Le timbre prenant et sombre de Marion Lebègue, la largeur même de sa voix de mezzo-soprano, donnent son juste caractère à la suivante Mallika, très à l’aise dans le fameux Duo des fleurs.
La soprano Julie Mossay (Ellen) détaille avec intelligence et précision sa trop courte intervention solo, tandis que Caroline de Mahieu (Rose) et surtout Sarah Laulan (Mistress Bentson) remplissent bien leur office, malgré l’approche scénique presque caricaturale imposée.
Pierre Romainville fait entendre une ravissante voix de ténor dans le très court rôle d’Hadji, tandis que trois membres des chœurs (Benoît Delvaux, Xavier Petithan, Benoît Scheuren) se chargent avec acuité des très courtes interventions réservées aux marchands.
Enfin, le comédien Rudy Goddin campe un Gandhi plus vrai que nature, au mimétisme troublant.
Le chef d'orchestre Frédéric Chaslin fait lui aussi une proposition épicée, qui n’entraîne pas l’Orchestre maison sur les chemins de la subtilité.
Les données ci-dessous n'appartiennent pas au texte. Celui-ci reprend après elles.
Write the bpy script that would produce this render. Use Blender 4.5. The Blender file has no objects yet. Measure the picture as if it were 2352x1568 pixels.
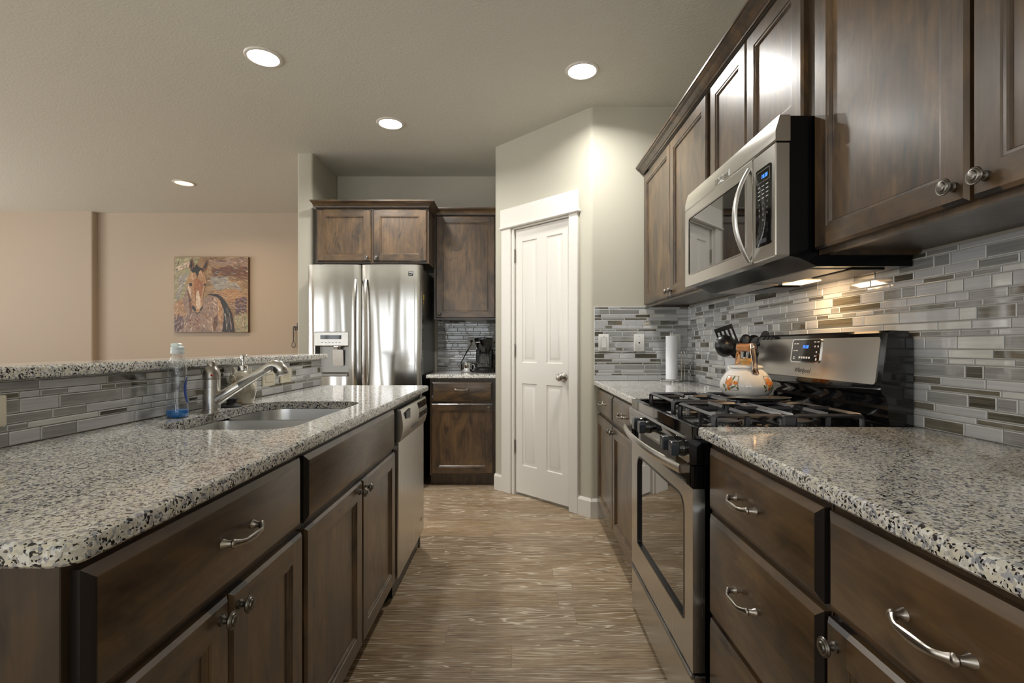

Dès les premières mesures, la fosse est menée tambour battant, avec frénésie presque, loin de la délicatesse et des couleurs vives et subtiles requises par cet opus (tout en sacrifiant un peu au passage la richesse mélodique de la musique de Léo Delibes). Le troisième acte, avec son caractère plus intensément dramatique et ramassé, lui convient décidément mieux.
Un joli succès vient saluer l’ouverture de saison à l’Opéra Royal de Wallonie-Liège, d'autant plus appréciée qu'elle se trouvait menacée par l’incendie intervenu cet été. Si les réparations de la machinerie du théâtre apparaissent encore en cours (un entracte est ainsi imposé après le deuxième acte du spectacle pour des changements manuels au niveau des décors), le théâtre a retrouvé toute sa splendeur, et assurément ses couleurs.